Para que la viuda poderosa no “se comiera”, sin siquiera digerir naturalmente, la operación trágica que habían tramado “los gringos”. Contra los hermanos de Irán.
Socios estratégicos de Venezuela en el dispendio del petróleo.
“Pero también socios, Doctora, del hermano Lula”.
El Maduro personal, modo de empleo
Tres años más tarde, mientras La Doctora sepultaba sus méritos, junto al agotado Canciller Héctor Timerman, entre los pliegues despelotados del Acuerdo con Irán, Chávez se permitía cometer la similar impertinencia de El Furia.
Con el dramatismo cubano del bolero de la muerte, Chávez signaba la agonía keynesiana del bolivarianismo.
Diez años después, con ostensibles 79 años, Lula, el viejo sindicalista de San Pablo, se propone aún sobrevivir al comando del poder real.
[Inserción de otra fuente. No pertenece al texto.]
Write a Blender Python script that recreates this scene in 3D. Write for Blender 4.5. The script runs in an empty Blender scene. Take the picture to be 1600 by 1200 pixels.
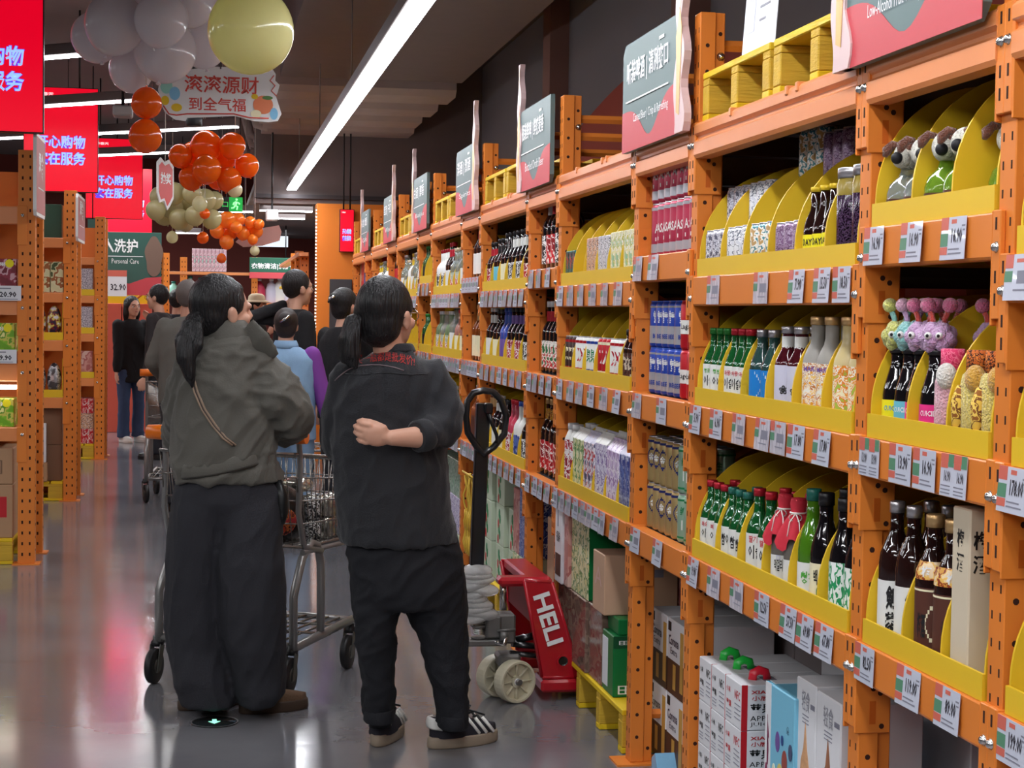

Mientras el continuador, el heredero del aliado extinto, Nicolás Maduro, se dedicaba a la devastadora faena de administrar la decadencia.
Hasta convertirse, entre los escandalosos papelones del desenfado electoral, en el problema prioritario de política exterior, que atormenta a Lula.
Pero en el interior de Brasil.
Al cierre del despacho, Ortega, El Gallito de la Nicaragua “violentamente dulce”, se inspira en la utopía póstuma de Chávez para convertirse paulatinamente en su propio Maduro. En el Maduro personal, modo de empleo. Emblema apasionante de la patética declinación de la trayectoria que fue revolucionaria.
No le hizo falta, al Gallito Ortega, ni siquiera recurrir a la insolencia de morirse para generar la transformación abominablemente personal.
Para pasar de ser aquel líder rebelde del sandinismo de 1979, a ser el paradigma espeso del autoritarismo irreverente del presente más áspero.
Complementado con la sistémica represión.
Cóctel horrendo al que se le suele agregar, como aderezo, la guinda espesa de la corrupción.
Para compartir selectivamente con las muestras elementales del esoterismo de bajas calorías, la obsecuencia a la carta y los gestos, en efecto, de mafiosa lealtad.